I grew up in a home with books in every room. Even before my mother taught me to read, I would scan the colorful book covers on the shelves. One of them, embedded in my memories of childhood, was The Kon-Tiki Expedition by Raft Across the South Seas by Thor Heyerdahl. Heyerdahl was a Norwegian anthropologist who developed a theory that the Polynesian islands were peopled from the east by South Americans who arrived by raft, rather than from Asia, which was the prevailing theory. To prove that his idea was possible, he and an adventurous crew of five (four Norwegians and a Swede), constructed a primitive balsa wood raft, the Kon-Tiki, in Peru and attempted to head west, powered by the wind alone.

The Kon-Tiki expedition set off on April 28, 1947. In a world still traumatized by a world war that had ended less than two years earlier, Heyerdahl’s adventure caught the public imagination. Thanks to periodic radio communication, The New York Times, for example, carried a map that displayed the boat’s daily progress. When the Kon-Tiki crash-landed in the Tuamotu Islands 101 days later, Heyerdahl became an international celebrity. He was clever enough to film the whole experience and edit it into a movie that won the Academy Award for Best Documentary in 1951.

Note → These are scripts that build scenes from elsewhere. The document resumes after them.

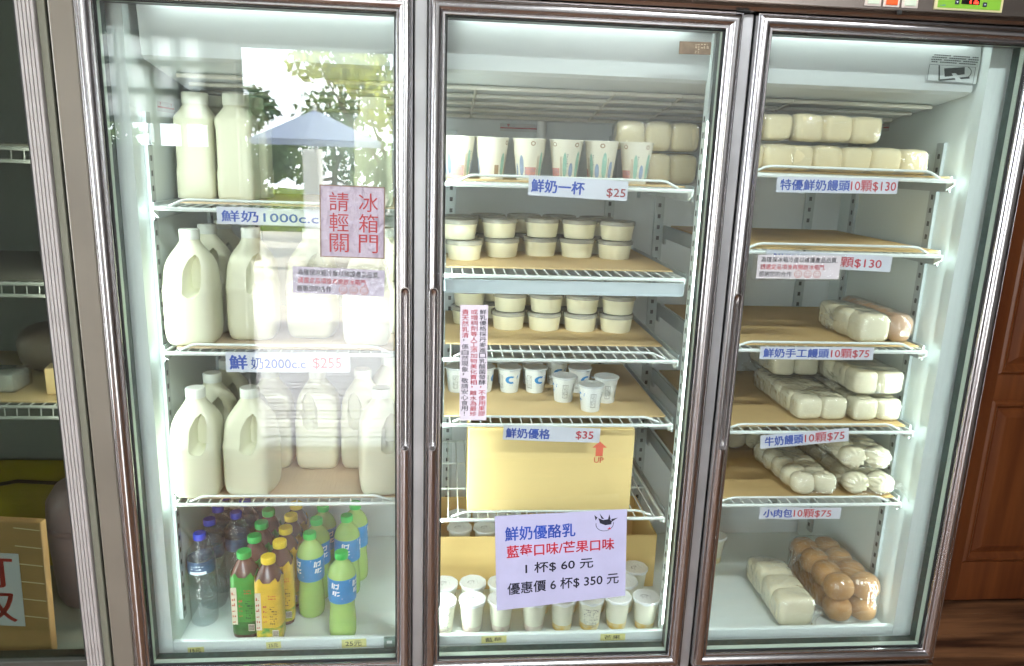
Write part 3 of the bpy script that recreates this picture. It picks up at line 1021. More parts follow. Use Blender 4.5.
def capmesh(r, z0, z1, ridges=30):
    bm = bmesh.new()
    rs = []
    for rr, z in ((r * .98, z0), (r, z0 + .001), (r, z1 - .002), (r * .93, z1), (r * .4, z1 + .0003)):
        rs.append([(rr * (1 + (0.025 if i % 2 else 0)) * math.cos(2 * PI * i / (2 * ridges)), rr * (1 + (0.025 if i % 2 else 0)) * math.sin(2 * PI * i / (2 * ridges)), z) for i in range(2 * ridges)])
    return rings(bm, rs)


t = thing('water_bottle', 'foremost blue capped water bottle at far left of the cooler floor', 'water bottle', (-0.8255, 0.178, ZF + .0005), group='blue capped water bottles')
prof = [(.020, .004), (.026, 0), (.030, .004), (.0315, .012)]
z = .02
while z < .135:
    prof += [(.0315, z), (.0315, z + .007), (.0298, z + .010)]
    z += .0125
prof += [(.0312, .138), (.0312, .172), (.0300, .176), (.031, .180), (.0275, .192), (.019, .204), (.0135, .210), (.0125, .214), (.0125, .219)]
link('bottle', lathe(bmesh.new(), prof, 24), WATER, t, 50)
lb = link('label', lathe(bmesh.new(), [(.0316, .139), (.0316, .171)], 24, cap0=False, cap1=False), DBLUE, t, 179)
bm = bmesh.new()
mp = on_cone(.0319, 0, .0319, 1)
patch(bm, mp, -.02, .02, .140, .147, 0, 6)
strokes(bm, mp, -.016, .016, .152, .166, 2, 5, 0, 5, .8)
link('label_print', bm, mat('label_white', c8(206, 220, 228), 0.5), lb)
link('cap', capmesh(.0142, .2175, .2325), BCAP, t, 40)
for x, y, lab in ((-0.824, .248, 'second water bottle in the leftmost file, blue cap'), (-0.824, .318, 'third water bottle in the leftmost file, blue cap'), (-0.824, .388, 'rearmost water bottle of the leftmost file, under the shelf edge'),
                  (-0.770, .283, 'front water bottle of the second file, beside the green capped tea'), (-0.766, .353, 'second water bottle of the second file, below the shelf edge'),
                  (-0.762, .423, 'rearmost water bottle of the second file')):
    dup(t, (x, y, ZF + .0005), lab, R(40 * len(lab) % 360))


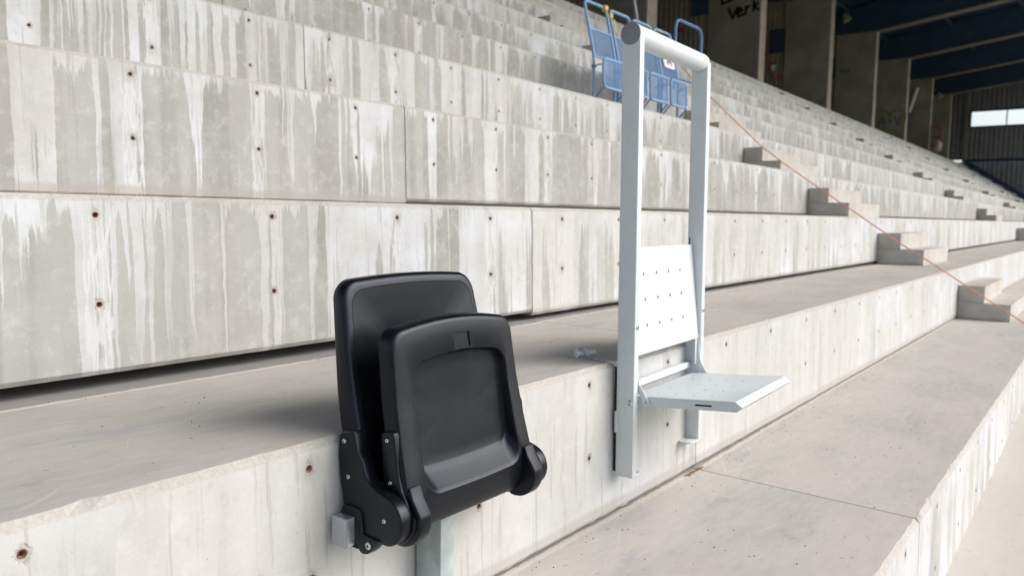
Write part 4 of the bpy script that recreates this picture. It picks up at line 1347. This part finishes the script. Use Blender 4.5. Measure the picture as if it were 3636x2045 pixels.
# end wall with window strip
ew = empty('end_wall', (XEND, 8, 0))
def stairz(y): return 4.54 - (8.62 - y) * 0.676
c_ = corrug('upper_sheeting', (XEND, 12.6), (XEND, -9.0), 4.95, 11.6, SHEETG, None, 0.27, 0.06, holes=(3.98, 14.5, 7.08, 8.03)); reparent(c_, ew)
c_ = corrug('lower_sheeting', (XEND + 0.1, 12.6), (XEND + 0.1, -9.0), -1.9, 4.80, SHEETG, None, 0.27, 0.06); reparent(c_, ew)
c_ = box('horizontal_rail', XEND - 0.06, XEND + 0.02, -9, 8.7, 4.78, 4.97, NAVY); reparent(c_, ew)
prof = [(8.8, stairz(8.8) + 0.02), (8.8, stairz(8.8) + 0.34), (-4, stairz(-4) + 0.34), (-4, stairz(-4) + 0.02)]
c_ = prism_x('stringer', prof, XEND - 0.12, XEND - 0.02, NAVY, None); reparent(c_, ew)
c_ = box('corner_post', XEND - 0.15, XEND - 0.01, 8.78, 8.95, 4.5, 10.5, SHEET); reparent(c_, ew)
wf = empty('window_frame')
wfm = bmesh.new()
for a in ((-1.9, 8.62, 7.00, 7.09), (-1.9, 8.62, 8.02, 8.11)):
    wfm = box_bm(XEND - 0.05, XEND + 0.08, a[0], a[1], a[2], a[3], 0, 2, wfm)
for y in (8.60, 6.6, 4.2, 1.8, -1.9):
    wfm = box_bm(XEND - 0.03, XEND + 0.07, y - 0.03, y + 0.03, 7.09, 8.02, 0, 2, wfm)
bpy.data.objects.remove(wf)
fr = bm_obj('window', wfm, NAVY, None, smooth=False); reparent(fr, ew); bpy.context.view_layer.update()
gl = box('pane', XEND + 0.02, XEND + 0.03, -1.9, 8.6, 7.09, 8.02, GLASS); gl.parent = fr; gl.matrix_parent_inverse = fr.matrix_world.inverted()
tag(ew, 'grey corrugated end wall with a bright window strip', 'wall')

# ------------------------------------------------------------------ marks and fittings on the fins
def on_face(X): return X - 0.004
# graffiti on fin 3 (X=21.25), letters run from back (left) towards the front (right)
ux, uz, nr = (0, -1, 0), (0, 0, 1), (-1, 0, 0)
gO = (21.25, 9.36, 6.80)
row1 = [[(0.0, 0.42), (0.0, 0.02), (0.30, 0.10)], [(0.42, 0.36), (0.62, 0.52), (0.60, 0.38), (0.42, 0.16), (0.78, 0.24)], [(0.92, 0.36), (1.0, 0.44)], [(1.10, 0.62), (1.18, 0.40), (1.28, 0.66)]]
row2 = [[(0.20, -0.12), (0.33, -0.42)], [(0.46, -0.12), (0.33, -0.42)], [(0.46, -0.30), (0.60, -0.24), (0.55, -0.16), (0.45, -0.24), (0.50, -0.38), (0.64, -0.34)],
        [(0.70, -0.14), (0.70, -0.36)], [(0.70, -0.20), (0.80, -0.14)], [(0.92, -0.02), (0.92, -0.30)], [(0.92, -0.18), (1.04, -0.10)], [(0.95, -0.18), (1.06, -0.28)]]
tag(stroke_mesh('graffiti_lettering', row1 + row2, 0.036, INK, None, gO, ux, uz, nr), 'black sprayed graffiti lettering on the fin wall', 'graffiti')
ht = []
for k in range(41):
    t = 2 * PI * k / 40
    ht.append((0.70 * (math.sin(t) ** 3), 0.043 * (13 * math.cos(t) - 5 * math.cos(2 * t) - 2 * math.cos(3 * t) - math.cos(4 * t))))
hO = (40.65, 9.28, 5.58)
gh = tag(empty('graffiti_heart', hO), 'faded yellow sprayed heart with teal letters low on a fin wall', 'graffiti')
h1 = stroke_mesh('outline', [ht], 0.035, YINK, None, hO, ux, uz, nr); reparent(h1, gh)
h2 = stroke_mesh('letters', [[(-0.50, -0.18), (-0.33, 0.22), (-0.16, -0.18)], [(-0.42, -0.04), (-0.24, -0.04)], [(-0.05, 0.0), (0.12, 0.0)], [(0.035, 0.09), (0.035, -0.09)], [(0.22, 0.22), (0.36, -0.18), (0.50, 0.22)]], 0.035, TINK, None, hO, ux, uz, nr); reparent(h2, gh)
def panel(name, X, y, z, w, h, mat, label, cat):
    return tag(box(name, X - 0.012, X - 0.002, y - w / 2, y + w / 2, z - h / 2, z + h / 2, mat, None, 0.002), label, cat)
panel('sticker', 21.29, 10.60, 6.30, 0.16, 0.10, REDP, 'small red sticker on the brown sheeting beyond the dark blue hoop', 'sticker')
panel('sticker', 21.29, 11.30, 6.48, 0.14, 0.16, simple('pale_blue_print', (0.20, 0.24, 0.26), 0.7), 'faded pale sticker on the brown sheeting near the top of the picture', 'sticker')
bn = tag(empty('banner', (27.88, 10.22, 6.1)), 'red and white cloth hanging on the brown sheeting', 'banner')
for nm, y, z, w, h, mt in (('red_patch', 10.30, 6.36, 0.20, 0.11, REDP), ('white_patch', 10.27, 6.20, 0.17, 0.20, WHITEP), ('red_tail', 10.36, 6.10, 0.06, 0.12, REDP), ('pink_patch', 10.16, 5.93, 0.18, 0.20, simple('pink_print', (0.55, 0.22, 0.24), 0.6)), ('red_end', 10.05, 5.90, 0.07, 0.15, REDP)):
    q = box(nm, 27.84, 27.87, y - w / 2, y + w / 2, z - h / 2, z + h / 2, mt, None, 0.003); reparent(q, bn)
# oval tag
V, F = [], []
n = 28
oc = (34.25, 9.62, 6.98)
for d in (0.003, 0.012):
    for k in range(n):
        a = 2 * PI * k / n
        V.append((oc[0] - d, oc[1] + 0.27 * math.cos(a), oc[2] + 0.16 * math.sin(a) * (1 - 0.1 * math.cos(2 * a))))
F.append(tuple(range(n, 2 * n))); F += [(k, (k + 1) % n, n + (k + 1) % n, n + k) for k in range(n)]
ov = mesh_obj('oval_tag', V, F, simple('grey_white_tag', (0.26, 0.27, 0.285), 0.7))
stroke_mesh('tag_lettering', [[(-0.17, -0.03), (-0.12, 0.05), (-0.08, -0.03)], [(-0.03, 0.05), (-0.02, -0.04), (0.04, 0.05)], [(0.09, -0.03), (0.12, 0.05), (0.17, 0.03)]], 0.016, INK, ov, (oc[0] - 0.012, oc[1], oc[2]), ux, uz, nr)
tag(ov, 'pale oval painted tag with dark scribble on a fin wall', 'graffiti')
# silver pipe
pp = tag(tube('silver_pipe', [(46.78, 9.72, 6.72), (46.78, 9.62, 7.1), (46.78, 9.40, 7.95)], 0.10, simple('pipe_highlight_white', (0.85, 0.87, 0.90), 0.3, 0.0)), 'short bright silver pipe fixed upright between two far fins', 'pipe')  # bright highlight put into a near-white non-metal colour
# red hoop chair and white sack on the top row
rh = empty('red_hoop', (46.3, 8.12, 4.5))
tube('frame', arc_path([(0, 0.40, 0), (0, 0.40, 1.42), (0, -0.12, 1.22), (0, -0.12, 0)], 0.12, 5), 0.035, REDM, rh, 8)
for z in (0.35, 0.8): tube('cross_rail', [(0, 0.40, z), (0, -0.12, z)], 0.03, REDM, rh, 6)
lst = [([(0, y, 0.35), (0, y, 1.2)], 0.012) for y in (-0.02, 0.08, 0.18, 0.28)]
V, F = tubes_bm(lst, 5); mesh_obj('wire_infill', V, F, REDM, rh)
tag(rh, 'red tubular hoop standing on the top row by the far fins', 'barrier')
sk = bmesh.new(); bmesh.ops.create_uvsphere(sk, u_segments=14, v_segments=10, radius=0.2)
bmesh.ops.scale(sk, verts=sk.verts, vec=(0.9, 0.9, 1.5))
for v in sk.verts:
    v.co.x += 0.03 * math.sin(v.co.z * 20); v.co.z = max(v.co.z, -0.26)
bmesh.ops.translate(sk, verts=sk.verts, vec=(45.9, 8.08, 4.76))
tag(bm_obj('sack', sk, simple('pale_sack', (0.48, 0.42, 0.37), 0.9)), 'pale sack standing below the red hoop', 'sack')
# drainpipe leaning on the top row by the nearest fin
tag(tube('leaning_pole', [(14.45, yfin(14.45) + 0.0, 4.5), (13.75, yfin(14) + 0.0, 6.2), (13.1, yfin(14), 7.9)], 0.036, simple('grey_pole', (0.50, 0.50, 0.53), 0.4, 0.3), n=12), 'pale grey pole leaning up from the top row behind the white hoop', 'pole')
def floodlight(X, y, z, lab):
    e = empty('floodlight', (X, y, z))
    b = bmesh.new(); bmesh.ops.create_cone(b, cap_ends=True, segments=16, radius1=0.09, radius2=0.17, depth=0.30)
    bmesh.ops.rotate(b, verts=b.verts, cent=(0, 0, 0), matrix=Matrix.Rotation(math.radians(150), 3, 'X'))
    bm_obj('lamp_head', b, simple('lamp_shell', (0.50, 0.47, 0.36), 0.4), e)
    tube('bracket', [(0.0, 0.0, 0.12), (0.0, 0.12, 0.3), (0.3, 0.30, 0.42)], 0.03, NAVY, e, 6)
    box('ballast_box', -0.12, 0.12, 0.2, 0.5, 0.25, 0.42, NAVY, e, 0.01)
    tag(e, lab, 'floodlight')
floodlight(33.95, 9.60, 9.05, 'small floodlight under the roof between the third and fourth fins')
floodlight(52.9, 9.40, 8.35, 'tiny far floodlight under the roof by the last fin')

The new feature film based on the Kon-Tiki expedition deals with Heyerdahl’s frustrating attempts to prove to skeptics that his project is worth financing. However the bulk of the story takes place on the raft during the difficult early weeks of the voyage as the crew faces storms, sharks, doubts and that bane of early sailors — lack of wind. It’s an exciting story, well-presented.

Kon-Tiki is directed by childhood friends Joachim Rønning and Espen Sandberg. I was fortunate to attend a public screening of Kon-Tiki, after which Rønning and Sandberg, along with screenwriter Petter Skavlan and star Pål Sverre Hagen, answered questions from the audience. One audience member asked how it was possible that they were able to make such a spectacular film for only $16 million. The directors looked at each other sheepishly and then one responded, “Actually it was the most expensive film ever made in our country. We do things differently in Norway.”

As a side note, Thor Heyerdahl, when he was older, looked remarkably like Joe Biden.